Mike BarrettMike joined the charity as Chief Executive in 1999 and since then has overseen an expansion of services from Canterbury to across Kent. He is actively involved in the supported housing sector and Chairs both the East Kent Homelessness Forum and the Executive Board of Providers. Email Mike

 

Big Society is causing confusion
Blog entry August 10

We have known since mid-2008 that the public sector and the poorest in our society would pay for the economic downturn, but I don’t think we appreciated to what extent. The October Comprehensive Spending Review announcement is awaited with trepidation. The odd thing is that we are not even being allowed a period of self-delusion. The announcements are coming thick and fast.

The changes to the Housing Benefit system that will form part of the spending review are amongst some of the most worrying. Why? Because they are a mix of the unavoidable austerity measures and ideological approach. Some commentators have said that the impact of the proposals will amount to social cleansing, pushing those on high levels of Housing Benefit out of highly priced accommodation into the poorer areas. These areas are already overflowing with the problems associated with poverty, homelessness, criminality and social exclusion.

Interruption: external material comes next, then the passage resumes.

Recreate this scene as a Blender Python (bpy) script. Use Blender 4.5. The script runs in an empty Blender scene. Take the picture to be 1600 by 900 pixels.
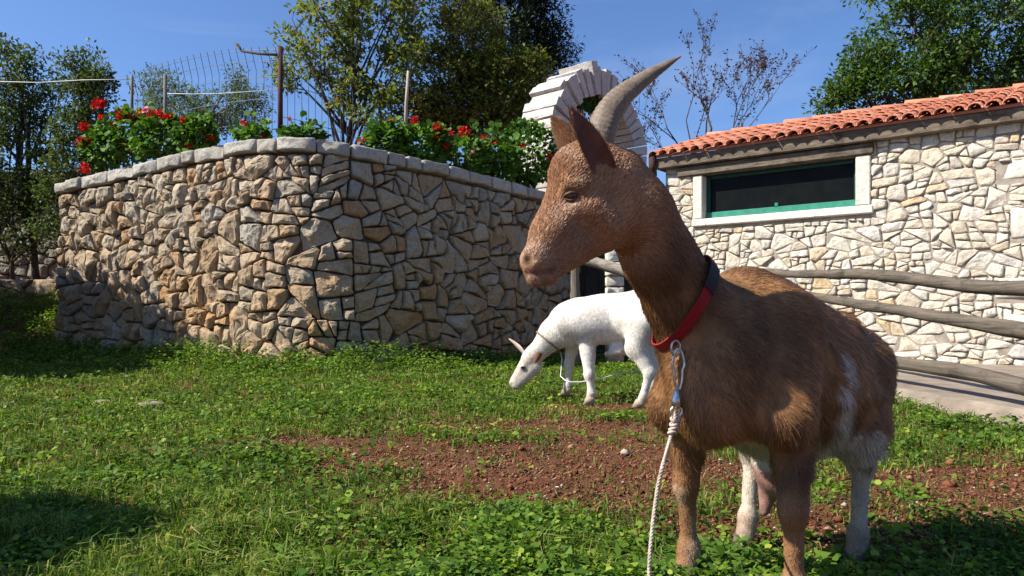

It is difficult to see a way of planning for an increase in demand when funding is being cut and people on JSA (Job Seeker’s Allowance) are going to be forced into rent arrears through a 10% benefit reduction after the first twelve months of their claim. One of the governments’ senior DWP ministers said in the House of Commons recently, that the jobs created in the voluntary (civil society) and public sectors were not real jobs and that was one of the main reasons for reviewing the Future Jobs Fund (a fund which allowed us to create employment opportunities for the long term unemployed and socially excluded). It was also stated that it is the private sector that needs to create the (real) jobs and drive us out of recession. Interesting from two perspectives; firstly it is somewhat disconcerting at best and patronising at worst to hear the government rubbish our chosen careers; secondly and more importantly to hear the self-delusional rhetoric inherent in the “plan” for the private sector to provide the jobs. The jobs do not exist, if they do they are, in the main, low paid and the people filing them will require state subsidy to acquire and keep a roof over their heads. This will in turn keep the poorest areas poor. So the cycle of deprivation, poverty and homelessness continues, making these areas fertile ground for the loan shark, drug dealer and other forms of organised crime.

Organisations like Porchlight are looking to identify their place in this new landscape. The much heralded “Big Society” has been launched, but as yet it is difficult to interpret how we as a charity, serving some of the most excluded and unprotected people in our society, will work within this proposed framework. One thing is clear however, we (the sector) need to put service users at the front and facilitate a transfer power from state to community. The only way this is going to happen is if we transfer the power we hold to the people we serve and act as a guide through the current mine field of bureaucratic in-fighting and confusion that currently exists.